Elle cria vers le ciel, le ciel resta sourd. Elle implora ses sujets en révolte, les sujets marchaient toujours. Elle voulut se blottir n'importe où, derrière une fuille, mais les feuilles comme par enchantement tombaient de tous les arbres qui s'entrelaçaient pour lui couper la retraite." (page 52)
Les tout puissants ont la fâcheuse tendance à oublier que tout règne a une fin, et que le jour où le leur touchera à son terme, il se pourrait que même la nature ne veuille pas leur offrir une protection, car non seulement leur fin ne sera pas paisible si, durant leur règne, ils ont ôté la paix au peuple, mais encore le monde se fera un plaisir de fouler leur nom et leur mémoire aux pieds s'ils ne lui ont pas donné des raisons de l'honorer.

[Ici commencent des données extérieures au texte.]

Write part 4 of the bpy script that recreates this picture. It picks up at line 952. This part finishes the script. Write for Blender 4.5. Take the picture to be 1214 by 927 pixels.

Nul n'est irremplaçable sur cette terre, qui continuera de tourner après nous. Aussi, pendant que nous en avons l'occasion, faisons en sorte que nos actions nous assurent, pour le futur, une sortie dans la dignité. Telle semble être la morale que l'on peut tirer de cette légende.
Bernard Dadié, Légendes africaines, suivies de Afrique debout, Climbié et La Ronde des jours, Editions Seghers, Paris, 1966, 1973, 286 pages.